There are some open issues, but to my knowledge they have never been a high priority for enforcement. The biggest open issue in my view is whether these plans are:
(1) annual bonus plans not subject to ERISA at all
(2) ERISA welfare benefit plans in which the company is helping the employee buy life insurance
(3) ERISA pension plans
If you don't have any restrictions, i.e., company pays premiums each year and employee can do whatever he/she wants with the policy, I think you fall closer to (1) or possibly (2). The more "retirement-like" restrictions you add, e.g., restrictions lapse only upon termination of employment following age 65 or 10 years of service, the more likely you are to fall under category (3). Retirement-based restrictions on 150 employees starts to look an awful lot like category (3).
If they are pension plans, and paying into the policy makes them "funded," they violate a number of ERISA requirements. I've never seen an official pronouncement on their status, but the insurance marketing materials always include a disclaimer saying "talk to your tax and legal advisers to ensure you are not creating an ERISA pension plan, etc." That risk will always be inherent in the REBA plan design, but they are sold nonetheless.

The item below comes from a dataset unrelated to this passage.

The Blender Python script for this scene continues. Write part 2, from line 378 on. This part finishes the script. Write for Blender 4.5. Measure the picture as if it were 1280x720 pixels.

With regard to vesting, the materials I've seen label the process as "vesting" but are really gradually reduced repayment obligations if you leave prematurely. The company also won't be able to deduct any premiums if the company's repayment right can be enforced against the policy (and arguably if the repayment obligation is based on the cash value of the policy).
If you can stomach the risk, they are useful plan designs.